__Task to complete__
Identify the lines that include the word "wide", then copy all of them.

__Recorded data__
________

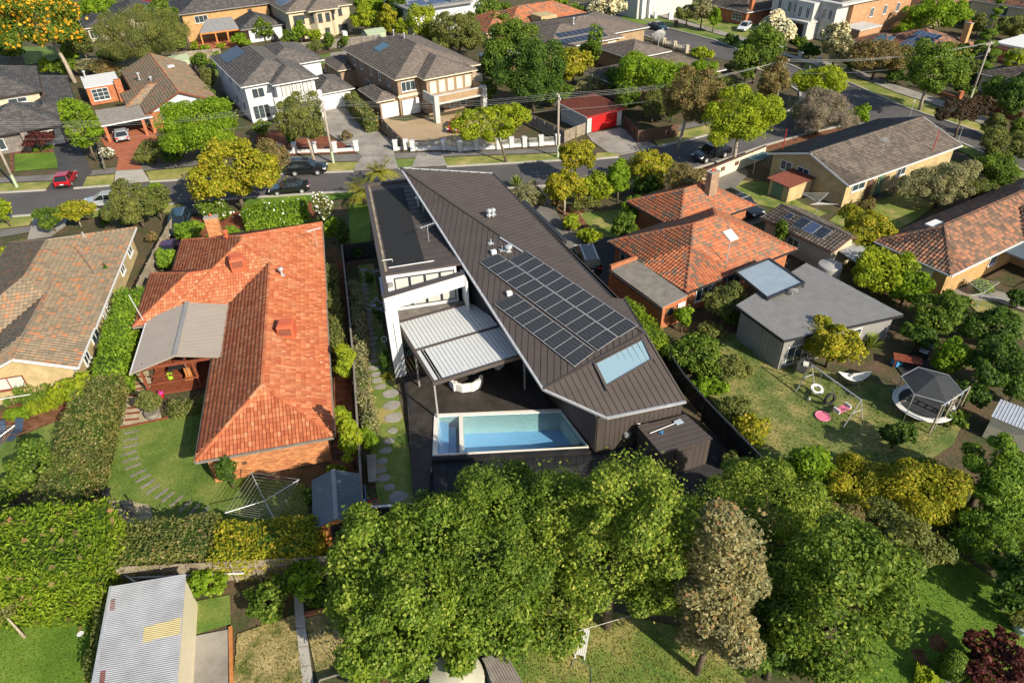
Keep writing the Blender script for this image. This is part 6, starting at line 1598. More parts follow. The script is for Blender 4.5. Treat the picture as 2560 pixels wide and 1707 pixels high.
# ------------------------------------------------------------------ trees, shrubs, hedges
# --- across the street, left to right
plant(92, 48, 90, 62, 'mid', 'big silky oak with orange blossom at the upper left corner', 5, blossom=('petal_orange', .08, .6), bark='bark_pale', lean=(3, -4))
plant(222, 15, 38, 22, 'bright', 'bright green tree beside the orange flowering oak', 1)
plant(310, 90, 90, 64, 'feather', 'drooping olive brown pepper tree behind the mossy cottage', 1.2, dens=1.2)
plant(378, 45, 27, 50, 'mid', 'narrow dark tree beside the ochre brick house', .6)
p = site(437, 117); palm((p.x, p.y), 4.2, 22, 2.0, 'leaf_palm', 'cabbage palm in front of the timber verandah', droop=.5, wid=.35)
plant(149, 85, 25, 40, 'dark', 'dark shrub behind the trunk of the flowering oak', .2, cat='shrub')
plant(188, 105, 28, 32, 'olive', 'dull olive shrub beside the slate roofed house', .2, cat='shrub')
plant(158, 122, 20, 16, 'bright', 'small bright shrub at the foot of the flowering oak', .1, cat='shrub')
plant(106, 152, 15, 17, 'lime', 'small lime shrub behind the charcoal roof', .1, cat='shrub')
plant(146, 155, 28, 20, 'mid', 'spreading green shrub behind the charcoal roof', .1, cat='shrub')
plant(202, 153, 24, 18, 'grey', 'grey green shrub behind the flat roofed annex', .1, cat='shrub')
plant(238, 163, 34, 18, 'brown', 'olive brown domed shrub behind the flat roofed annex', .1, cat='shrub')
plant(288, 172, 16, 18, 'grey', 'silvery shrub between the annex and the cottage roof', .1, cat='shrub')
plant(190, 290, 32, 74, 'bright', 'upright bright green pear tree beside the brick paved drive', .4, fill=.7)
plant(87, 322, 32, 19, 'purple', 'purple leaved maple on the lawn of the charcoal roofed house', .7)
plant(468, 298, 92, 62, 'bright', 'broad bright green tree in front of the mossy cottage', 1.3)
plant(348, 350, 33, 24, 'olive', 'round olive shrub beside the brick paved drive', .1, cat='shrub')
plant(395, 352, 26, 22, 'dark', 'dark shrub under the broad bright tree', .1, cat='shrub')
plant(247, 353, 14, 14, 'grey', 'white flowered shrub on the left of the brick drive', .1, cat='shrub', blossom=('white_petal', .2, .2))
for i in range(6):
    plant(78 + i * 8, 345 - i * 1.6, 4, 4, 'ball', 'tiny clipped ball in the bark bed, %s from the left below the purple maple' % ('first', 'second', 'third', 'fourth', 'fifth', 'sixth')[i], .0, cat='shrub', group='clipped balls beneath the purple maple', limbs=1)
plant(463, 141, 22, 16, 'mid', 'fruit tree in the back garden of the mossy cottage', .8)
plant(476, 186, 20, 28, 'olive', 'olive shrub against the white house side wall', .1, cat='shrub')
plant(448, 107, 10, 8, 'lime', 'small ball shrub below the verandah corner', .1, cat='shrub'); plant(470, 109, 9, 7, 'bright', 'small green ball shrub in front of the verandah steps', .1, cat='shrub'); plant(508, 106, 8, 7, 'lime', 'yellow green ball shrub in front of the verandah', .1, cat='shrub')
plant(552, 93, 20, 14, 'bright', 'rounded green shrub at the right of the verandah', .1, cat='shrub')
plant(667, 86, 22, 14, 'mid', 'low hedge shrub left of the octagonal bay', .1, cat='shrub'); plant(689, 73, 14, 22, 'bright', 'tall light shrub left of the octagonal bay', .1, cat='shrub')
plant(719, 84, 18, 13, 'lime', 'yellow green shrub below the octagonal bay', .1, cat='shrub'); plant(754, 96, 15, 18, 'mid', 'upright shrub right of the octagonal bay', .1, cat='shrub'); plant(724, 105, 16, 16, 'feather', 'weeping light green shrub by the back fence', .4, cat='shrub'); plant(790, 96, 10, 14, 'mid', 'slim shrub at the end of the back fence', .1, cat='shrub')
plant(837, 42, 27, 30, 'lime', 'lime green tree beside the cream bay house', .5); plant(850, 12, 32, 22, 'bright', 'bright tree at the upper border beside the cream house', 1); plant(885, 50, 25, 32, 'gold', 'straw coloured bamboo clump behind the taupe roof', .1); plant(913, 25, 30, 34, 'dark', 'dark tree in front of the white cubic house', .6); plant(923, 66, 16, 18, 'lime', 'small lime shrub behind the taupe roof ridge', .1, cat='shrub')
plant(966, 52, 33, 42, 'lime', 'lime tree with bare forked trunk before the white cubic house', 2.0, bark='bark_pale', fill=.8, dens=.8)
plant(1054, 82, 62, 48, 'olive', 'large olive tree between the taupe roof and the orange roof', .6); plant(1125, 22, 38, 26, 'mid', 'round tree in front of the white cubic house', 1)
hedge([(803, 214), (852, 268)], 1.6, 2.2, 'leaf_hedge_dull', 'clipped green hedge between the concrete drive and the brick garage')
plant(696, 280, 52, 62, 'olive', 'olive street tree in front of the white two storey house', 1.6, bark='bark_pale', lean=(.5, -1))
plant(1135, 290, 92, 40, 'lime', 'lime green street tree in front of the white piered fence', 2.0, lean=(1.2, -1.0))
plant(795, 312, 15, 10, 'brown', 'sparse shrub in the red mulch bed beside the drive', .1, cat='shrub', dens=.6); plant(603, 295, 22, 16, 'mid', 'leafy shrub below the white house windows', .1, cat='shrub'); plant(668, 318, 14, 12, 'mid', 'low shrub in the red mulch bed of the white house', .1, cat='shrub')
plant(535, 398, 88, 72, 'gold', 'large yellow green magnolia on the verge', 1.2, size=.34)
plant(622, 362, 36, 45, 'brown', 'brown olive tree behind the yellow green magnolia', 1.2)
plant(1186, 112, 58, 53, 'mid', 'tall feathery green tree behind the dark spreading tree', 1, clump=1.5); plant(1226, 182, 78, 72, 'dark', 'dark spreading tree left of the red door garage', .4, clump=1.4)
plant(1316, 149, 41, 41, 'gold', 'yellow green round tree below the solar panel roof', .4); plant(1362, 116, 28, 43, 'mid', 'dense upright green tree at the solar roof corner', .3, fill=.75)
plant(1499, 175, 74, 52, 'bright', 'green spreading tree in front of the dark brown roof', 1.2); plant(1588, 225, 58, 66, 'brown', 'olive brown street tree leaning over the footpath', 2.4, lean=(-1.8, -1.5), bark='bark_pale')
plant(1355, 195, 42, 22, 'grey', 'grey green shrub behind the red door garage', .1, cat='shrub'); plant(1500, 243, 36, 30, 'olive', 'olive tree overhanging the dark timber fence', .6)
plant(1700, 275, 78, 62, 'lime', 'multi trunked lime green street tree above the dark pickup', 2.6, bark='bark_pale', fill=.78, lean=(-.6, -1.2))
plant(1393, 20, 48, 24, 'grey', 'cream flowering tree at the upper border beside the side street', .6, blossom=('petal_cream', .6, .5)); plant(1785, 70, 40, 36, 'grey', 'cream flowering tree in front of the grey stone mansion', .6, blossom=('petal_cream', .6, .5))
plant(1613, 123, 24, 14, 'lime', 'clipped lime shrub at the side street corner', .1, cat='shrub'); plant(1680, 151, 18, 12, 'olive', 'olive shrub beside the clipped lime shrub', .1, cat='shrub')
plant(1579, 30, 25, 20, 'olive', 'small olive street tree before the orange bungalow', 1.2); plant(1614, 28, 25, 28, 'grey', 'grey green street tree before the orange bungalow', .9); plant(1641, 43, 14, 20, 'bright', 'small bright street tree before the orange bungalow', .8); plant(1705, 36, 14, 14, 'mid', 'round shrub against the orange bungalow', .1, cat='shrub')
plant(1742, 118, 50, 54, 'mid', 'dark green tree at the street corner behind the wires', 1.2); plant(1680, 92, 16, 12, 'dark', 'dark shrub by the side street verge', .1, cat='shrub')
plant(1778, 188, 32, 50, 'brown', 'olive brown tree at the corner of the two streets', 2.0); plant(1897, 194, 58, 36, 'lime', 'lime green street tree at the road junction', 1.4)
plant(1885, 262, 70, 46, 'bare', 'bare grey twiggy shrub at the bend', .1, dens=1.2, limbs=18); plant(1885, 255, 62, 40, 'grey', 'thin grey green shrub among bare twigs at the bend', .2, dens=.35, cat='shrub'); plant(1970, 265, 26, 24, 'bright', 'bright shrub beside the bare twiggy shrub', .1, cat='shrub')
plant(1925, 105, 38, 45, 'grey', 'grey green shrub with cream flowers before the mansion garage', .1, cat='shrub', blossom=('petal_cream', .12, .4)); plant(2016, 132, 62, 34, 'brown', 'orange tinged tree in front of the solar roofed brick house', 1.4)
plant(2142, 160, 72, 52, 'mid', 'large gum tree with pale trunks across the side street', 2.6, bark='bark_pale', dens=.8); plant(2150, 33, 60, 32, 'bright', 'bright green tree behind the solar roofed brick house', 1)
plant(2282, 66, 38, 98, 'conifer', 'tall dark pencil cypress near the upper right corner', .05, mat='leaf_conifer', dens=1.6, clump=.9); plant(2250, 58, 20, 22, 'olive', 'small olive tree left of the pencil cypress', .3); plant(2328, 62, 30, 28, 'olive', 'olive tree right of the pencil cypress', .3)
plant(2215, 206, 20, 14, 'mid', 'clipped green shrub behind the leaning power pole', .1, cat='shrub'); plant(2215, 256, 70, 32, 'plum', 'dark plum street tree by the side street', 1.4); plant(2322, 215, 55, 45, 'dark', 'dark tree at the right border behind the plum tree', .6); plant(2335, 150, 30, 34, 'lime', 'yellow green tree at the right border above the plum tree', 1)
plant(2288, 292, 25, 26, 'olive', 'strappy olive shrub right of the plum tree', .1, cat='shrub'); plant(2310, 335, 52, 40, 'olive', 'wide olive shrub at the right border', .1, cat='shrub'); plant(2290, 392, 52, 36, 'mid', 'green shrub mass at the right border behind the cream gable house', .1, cat='shrub'); plant(2166, 428, 95, 48, 'grey', 'large grey green shrub behind the cream gable house', .1, cat='shrub', fill=.7)
plant(1990, 107, 12, 8, 'mid', 'low shrub left of the solar roofed brick house', .1, cat='shrub'); plant(1835, 100, 22, 14, 'mid', 'garden shrub before the mansion portico', .1, cat='shrub')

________

__Written response__
Keep writing the Blender script for this image. This is part 6, starting at line 1598. More parts follow. The script is for Blender 4.5. Treat the picture as 2560 pixels wide and 1707 pixels high.
plant(2288, 292, 25, 26, 'olive', 'strappy olive shrub right of the plum tree', .1, cat='shrub'); plant(2310, 335, 52, 40, 'olive', 'wide olive shrub at the right border', .1, cat='shrub'); plant(2290, 392, 52, 36, 'mid', 'green shrub mass at the right border behind the cream gable house', .1, cat='shrub'); plant(2166, 428, 95, 48, 'grey', 'large grey green shrub behind the cream gable house', .1, cat='shrub', fill=.7)